→ **Given data**:

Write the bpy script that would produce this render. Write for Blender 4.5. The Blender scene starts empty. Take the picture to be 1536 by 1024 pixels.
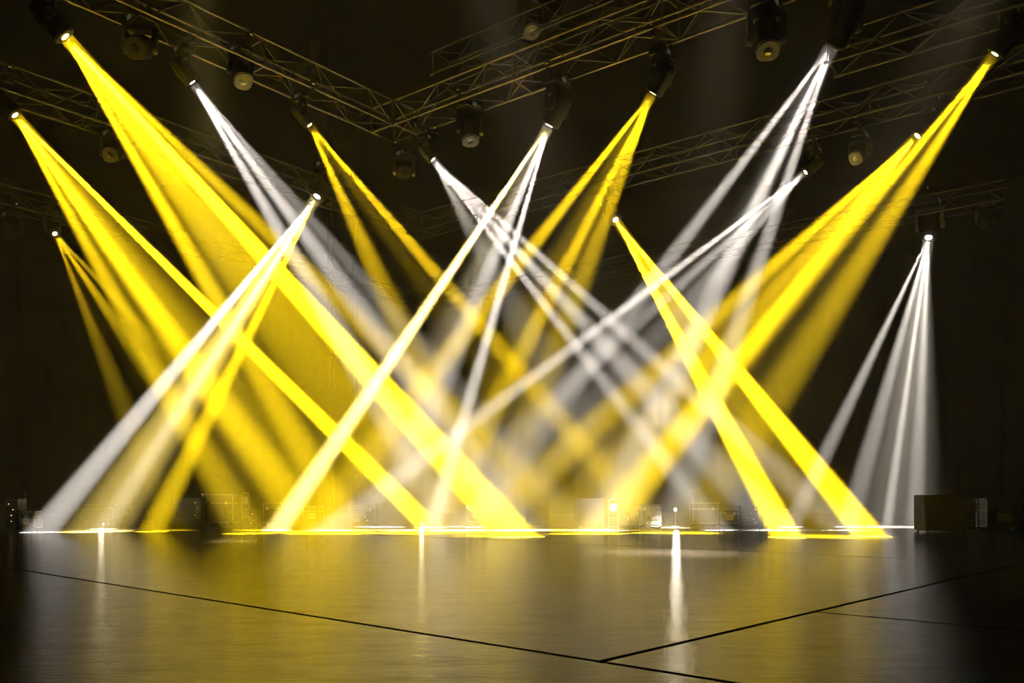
import bpy, bmesh, math, random
from mathutils import Vector, Matrix
random.seed(7)
S = bpy.context.scene
COL = S.collection
# ------------------------------------------------------------------ camera geometry
F = 1290.0          # focal length in photo pixels
HY = 748.0          # horizon row
CH = .68            # camera height (m)
K = .68             # size of the gear on the floor
def P(px, py, D):
    return Vector(((px-768)/F*D, D, CH+(HY-py)/F*D))
def FL(px, py):
    return P(px, py, F*CH/(py-HY))

# ------------------------------------------------------------------ materials
def mat(name, col, rough=.5, metal=0.0, var=0.0, scale=8.0, bump=0.0, spec=.5, emit=None, es=0.0):
    m = bpy.data.materials.new(name); m.use_nodes = True
    nt = m.node_tree; b = nt.nodes['Principled BSDF']
    b.inputs['Base Color'].default_value = (*col, 1)
    b.inputs['Roughness'].default_value = rough
    b.inputs['Metallic'].default_value = metal
    b.inputs['Specular IOR Level'].default_value = spec
    if emit:
        b.inputs['Emission Color'].default_value = (*emit, 1)
        b.inputs['Emission Strength'].default_value = es
    if var or bump:
        tc = nt.nodes.new('ShaderNodeTexCoord')
        n = nt.nodes.new('ShaderNodeTexNoise'); n.inputs['Scale'].default_value = scale
        n.inputs['Detail'].default_value = 5
        nt.links.new(tc.outputs['Object'], n.inputs['Vector'])
        if var:
            mr = nt.nodes.new('ShaderNodeMapRange')
            mr.inputs['From Min'].default_value = .3; mr.inputs['From Max'].default_value = .7
            mr.inputs['To Min'].default_value = 1-var; mr.inputs['To Max'].default_value = 1+var
            nt.links.new(n.outputs['Fac'], mr.inputs['Value'])
            mx = nt.nodes.new('ShaderNodeVectorMath'); mx.operation = 'SCALE'
            mx.inputs[0].default_value = col
            nt.links.new(mr.outputs[0], mx.inputs['Scale'])
            nt.links.new(mx.outputs[0], b.inputs['Base Color'])
        if bump:
            bp = nt.nodes.new('ShaderNodeBump'); bp.inputs['Strength'].default_value = bump
            bp.inputs['Distance'].default_value = .01
            nt.links.new(n.outputs['Fac'], bp.inputs['Height'])
            nt.links.new(bp.outputs[0], b.inputs['Normal'])
    return m

def floor_mat(name, col, rough, bstr):
    m = bpy.data.materials.new(name); m.use_nodes = True
    nt = m.node_tree; b = nt.nodes['Principled BSDF']
    N = nt.nodes.new; Lk = nt.links.new
    geo = N('ShaderNodeNewGeometry')
    mp = N('ShaderNodeMapping'); mp.inputs['Scale'].default_value = (1.2, 3.4, 1)
    Lk(geo.outputs['Position'], mp.inputs['Vector'])
    n1 = N('ShaderNodeTexNoise'); n1.inputs['Scale'].default_value = 5.5; n1.inputs['Detail'].default_value = 8
    n1.inputs['Roughness'].default_value = .66
    n2 = N('ShaderNodeTexNoise'); n2.inputs['Scale'].default_value = .5; n2.inputs['Detail'].default_value = 6
    n2.inputs['Roughness'].default_value = .6
    n3 = N('ShaderNodeTexNoise'); n3.inputs['Scale'].default_value = 38; n3.inputs['Detail'].default_value = 4
    for n in (n1, n3): Lk(mp.outputs[0], n.inputs['Vector'])
    Lk(geo.outputs['Position'], n2.inputs['Vector'])
    mr = N('ShaderNodeMapRange'); mr.inputs['From Min'].default_value = .3; mr.inputs['From Max'].default_value = .72
    mr.inputs['To Min'].default_value = .6; mr.inputs['To Max'].default_value = 1.35
    Lk(n2.outputs['Fac'], mr.inputs['Value'])
    sc = N('ShaderNodeVectorMath'); sc.operation = 'SCALE'; sc.inputs[0].default_value = col
    Lk(mr.outputs[0], sc.inputs['Scale']); Lk(sc.outputs[0], b.inputs['Base Color'])
    mr2 = N('ShaderNodeMapRange'); mr2.inputs['From Min'].default_value = .3; mr2.inputs['From Max'].default_value = .7
    mr2.inputs['To Min'].default_value = rough-.05; mr2.inputs['To Max'].default_value = rough+.07
    Lk(n1.outputs['Fac'], mr2.inputs['Value']); Lk(mr2.outputs[0], b.inputs['Roughness'])
    add = N('ShaderNodeMath'); add.operation = 'MULTIPLY_ADD'; add.inputs[1].default_value = .25
    Lk(n3.outputs['Fac'], add.inputs[0]); Lk(n1.outputs['Fac'], add.inputs[2])
    bp = N('ShaderNodeBump'); bp.inputs['Strength'].default_value = bstr; bp.inputs['Distance'].default_value = .012
    Lk(add.outputs[0], bp.inputs['Height']); Lk(bp.outputs[0], b.inputs['Normal'])
    n4 = N('ShaderNodeTexNoise'); n4.inputs['Scale'].default_value = 1.6; n4.inputs['Detail'].default_value = 9
    n4.inputs['Roughness'].default_value = .72; Lk(mp.outputs[0], n4.inputs['Vector'])
    mr3 = N('ShaderNodeMapRange'); mr3.inputs['From Min'].default_value = .36; mr3.inputs['From Max'].default_value = .66
    mr3.inputs['To Min'].default_value = .06; mr3.inputs['To Max'].default_value = .34     # worn and polished patches
    Lk(n4.outputs['Fac'], mr3.inputs['Value']); Lk(mr3.outputs[0], b.inputs['Specular IOR Level'])
    return m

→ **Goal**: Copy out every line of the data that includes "pixels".

→ **Exercise solution**:
Write the bpy script that would produce this render. Write for Blender 4.5. The Blender scene starts empty. Take the picture to be 1536 by 1024 pixels.
F = 1290.0          # focal length in photo pixels